Unglaubliche Hingabe an das Werk
Ihre getreuen tollkühnen Mitstreiter folgen de Beer mit staunenswertem Enthusiasmus und einer für das Werk unglaublichen Hingabe: Saimir Pirgu in der geforderten Titelrolle, höhensicher mit geschmeidiger Stimme, Guanqun Yu als eine klanglich leuchtende Elvira, Aytaj Shikhalizada als Giovanna, Omer Kobiljak als Riccardo, Stanislav Vorobyov als Jago, Franco Vassallo als König Carlo mit größerer Goldkrone als Kaiser und mit profundem Bass Goran Juric.
Ein Segen für Bregenz die jährliche Festspieltreue der Wiener Symphoniker, die Perfektion des Prager Philharmonischen Chors und das kostbare Pultgeschenk Enrique Mazzola, einer derzeit besten Verdi-Dirigenten.
Wiederaufnahme mit Wetterglück
In die vertraute Welt einer japanischen Geisha, die für ihre bedingungslose Liebe zu dem amerikanischen Marineoffizier Heimat, Glaube und Familie aufgibt und schließlich von ihm verlassen wird, entführten die Bregenzer Festspiele am zweiten Premierenabend. Mehr Wetterglück als 2022 war der Wiederaufnahme von Puccinis „Madame Butterfly“gegönnt, die auf der Seebühne gezeigt wurde. Es strahlten die Leistungen der Besetzung und bestätigten die gewohnt höchste Qualität der Opernaufführungen des Festivals.
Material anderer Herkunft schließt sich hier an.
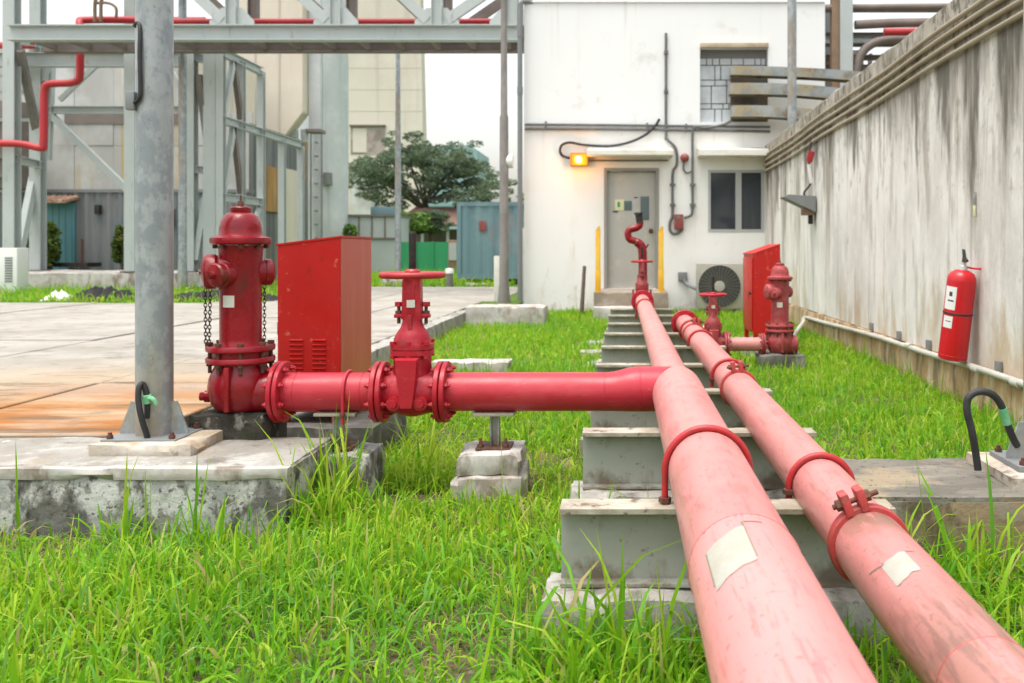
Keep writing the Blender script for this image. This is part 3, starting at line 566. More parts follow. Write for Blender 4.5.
# ================================================================== LEFT HYDRANT (shared builder)
def hydrant(x, y, z0, s, label, gm, far=False, steer=0.0):
    """z0 = underside of the elbow; s = scale; nozzle points left-front"""
    t = thing('fire_hydrant', (x, y, z0), label, 'fire hydrant', 'red pillar fire hydrants')
    O = Vector((x, y, z0))
    def q(a, b, c): return O + Vector((a, b, c)) * s
    def lat(prof, o=(0, 0, 0), ax=(0, 0, 1), n=40): return MB().lathe([(r * s, h * s) for r, h in prof], q(*o), ax, n)
    # barrel with cast fillets
    lat([(.12, .262), (.1, .270), (.089, .285), (.087, .31), (.087, .64), (.090, .66), (.091, .70), (.095, .72)]).build('barrel', M[gm], t, ang=40)
    # bonnet
    bo = lat([(.116, .722), (.125, .728), (.127, .742), (.125, .752), (.112, .757), (.094, .762), (.0895, .770), (.088, .795), (.082, .824), (.070, .848), (.056, .860), (.044, .864)])
    bo = bo.build('bonnet', M[gm], t, ang=40)
    lat([(.042, .860), (.044, .866), (.044, .884), (.04, .889), (.03, .891)]).build('cap', M[gm], bo)
    m = lat([(.013, .889), (.013, .91), (.010, .914)], n=5); m.lathe([(.005 * s, 0), (.004 * s, .03 * s)], q(0, 0, .91), (0, 0, 1), 8); m.build('operating_nut', M['rust_bolt'], bo)
    for k in range(8):
        w = 2 * PI * (k + .5) / 8; c = (.104 * math.cos(w), .104 * math.sin(w), 0)
        m = MB(); m.hexa(q(c[0], c[1], .706), q(c[0], c[1], .7235), .011 * s); m.build('bolt', M['rust_bolt'], bo)
    # pumper nozzle (left-front) and its cap
    d = Vector((-.93, -.37, 0)).normalized(); d.rotate(Matrix.Rotation(steer, 3, 'Z'))
    nz = MB().lathe([(.085 * s, .04 * s), (.083 * s, .085 * s), (.064 * s, .1 * s), (.062 * s, .112 * s)], q(0, 0, .605), d, 32).build('nozzle', M[gm], t, ang=40)
    MB().lathe([(.0, .098 * s), (.074 * s, .098 * s), (.077 * s, .102 * s), (.077 * s, .135 * s), (.07 * s, .146 * s), (.04 * s, .158 * s), (.0, .16 * s)], q(0, 0, .605), d, 36, cap=False).build('nozzle_cap', M[gm], nz)
    MB().lathe([(.012 * s, .15 * s), (.011 * s, .166 * s)], q(0, 0, .605), d, 5).build('cap_nut', M[gm], nz)
    # front hose outlet boss seen beside it
    d2 = Vector((-.42, -.9, 0)).normalized(); d2.rotate(Matrix.Rotation(steer, 3, 'Z'))
    nz2 = MB().lathe([(.056 * s, .05 * s), (.055 * s, .105 * s), (.047 * s, .112 * s)], q(.0, 0, .592), d2, 28).build('hose_outlet', M[gm], t)
    MB().lathe([(.05 * s, .11 * s), (.051 * s, .135 * s), (.045 * s, .143 * s), (.017 * s, .146 * s), (.015 * s, .172 * s), (.0, .173 * s)], q(0, 0, .592), d2, 28, cap=False).build('outlet_cap', M[gm], nz2)
    d3 = Vector((.80, .60, 0)).normalized()
    nz3 = MB().lathe([(.06 * s, .05 * s), (.058 * s, .095 * s), (.05 * s, .1 * s)], q(0, 0, .60), d3, 28).build('hose_outlet', M[gm], t)
    MB().lathe([(.058 * s, .097 * s), (.06 * s, .105 * s), (.06 * s, .125 * s), (.045 * s, .136 * s), (0, .138 * s)], q(0, 0, .60), d3, 28, cap=False).build('outlet_cap', M[gm], nz3)
    # plate
    m = MB(); pr = .0885 * s
    tt = bmesh.new(); G = []
    for i in range(9):
        w = R(-120 + 36 * i / 8)
        G.append((tt.verts.new(q(math.cos(w) * .0884, math.sin(w) * .0884, .452)), tt.verts.new(q(math.cos(w) * .0884, math.sin(w) * .0884, .503))))
    for A, B in zip(G, G[1:]): tt.faces.new((A[0], B[0], B[1], A[1]))
    m.add(tt); m.build('name_plate', M['off_white'], t)
    # base flange pair
    fl = MB()
    for a, b in ((.208, .232), (.258, .284)):
        fl.lathe([(.09 * s, a * s), (.139 * s, a * s), (.143 * s, (a + .004) * s), (.143 * s, (b - .006) * s), (.139 * s, b * s), (.09 * s, b * s)], q(0, 0, 0), (0, 0, 1), 44)
    fl.lathe([(.118 * s, .2 * s), (.118 * s, .275 * s)], q(0, 0, 0), (0, 0, 1), 36)
    fl = fl.build('base_flange', M[gm], t)
    for k in range(8):
        w = 2 * PI * (k + .5) / 8; c = (.124 * math.cos(w), .124 * math.sin(w))
        m = MB(); m.cyl(q(*c, .165), q(*c, .29), .0085 * s, n=8); m.hexa(q(*c, .286), q(*c, .298), .0155 * s); m.hexa(q(*c, .195), q(*c, .207), .0155 * s); m.build('bolt', M['rust_bolt'], fl)
    # elbow bulb
    el = lat([(.06, .0), (.10, .004), (.12, .03), (.132, .07), (.135, .105), (.13, .14), (.118, .17), (.108, .19), (.107, .212)]).build('elbow', M[gm], t, ang=45)
    MB().lathe([(.1 * s, .04 * s), (.093 * s, .12 * s), (.09 * s, .165 * s)], q(0, 0, .078), (1, 0, 0), 36).build('elbow_neck', M[gm], el, ang=45)
    m = MB(); m.box(q(-.012, -.15, .01), q(.012, -.10, .2), .006 * s); m.build('rib', M[gm], el)
    m = MB(); m.lathe([(.028 * s, .1 * s), (.026 * s, .15 * s)], q(0, 0, .058), (-1, -.1, 0), 16); m.hexa(q(-.15, -.015, .058), q(-.17, -.017, .058), .02 * s); m.build('drain_plug', M[gm], el)
    # chains
    def chain(pa, pb, sag=0):
        pa = Vector(pa); pb = Vector(pb); n = int((pa - pb).length / (.0155 * s)); m = MB()
        for k in range(n):
            u = (k + .5) / n; c = pa.lerp(pb, u) + Vector((math.sin(u * PI) * sag, 0, 0)); ax = Vector((1, .3, 0)) if k % 2 else Vector((-.3, 1, 0))
            e = ax.cross(Vector((0, 0, 1))).normalized()
            pts = [c + e * math.cos(2 * PI * i / 10) * .0062 * s + Vector((0, 0, 1)) * math.sin(2 * PI * i / 10) * .0115 * s for i in range(10)]
            m.tube(pts, .0021 * s, 5, 0, True)
        m.build('chain', M['chain'], t)
    if not far:
        n1 = O + Vector((0, 0, .605 * s)) + d * .13 * s
        chain(n1 + Vector((-.013, 0, -.075 * s)), q(-.126, -.06, .28)); chain(n1 + Vector((.018, -.02, -.072 * s)), q(-.098, -.09, .28))
        n3 = q(0, 0, .6) + d3 * .11 * s
        chain(n3 + Vector((-.01, 0, -.058 * s)), q(.100, .01, .29))
    return t
HX = PX(239.5, 3.98)
hydrant(HX + .014, 3.96, .372, 1.0, 'glossy dark red fire hydrant with hanging chains beside the red cabinet', 'red_gloss')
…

Es verstärkte sich gegenüber dem Vorjahr auch der Eindruck einer expressiveren Verwirklichung des Dramas, vermutlich auch durch technische Verbesserungen der Übertragung. Bewährte und erneut „einzige“Kulisse, das Ambiente beherrschende Papiermassiv (Michael Levine), das mit seiner Höhe drohende Blicke auf die Tragik des berührenden Werkes warf. Die Regie von Andreas Homoki fand wieder ihre Bewunderer, ebenso das Aufgebot glanzvoller Stimmen wie Barno Ismatullaeva als Cio-Cio-San, deren dynamische Phrasierungskunst und atemberaubende Höhe unter die Haut gingen, Otar Jorjikia, Brett Polegato und Stanislav Vorobyov.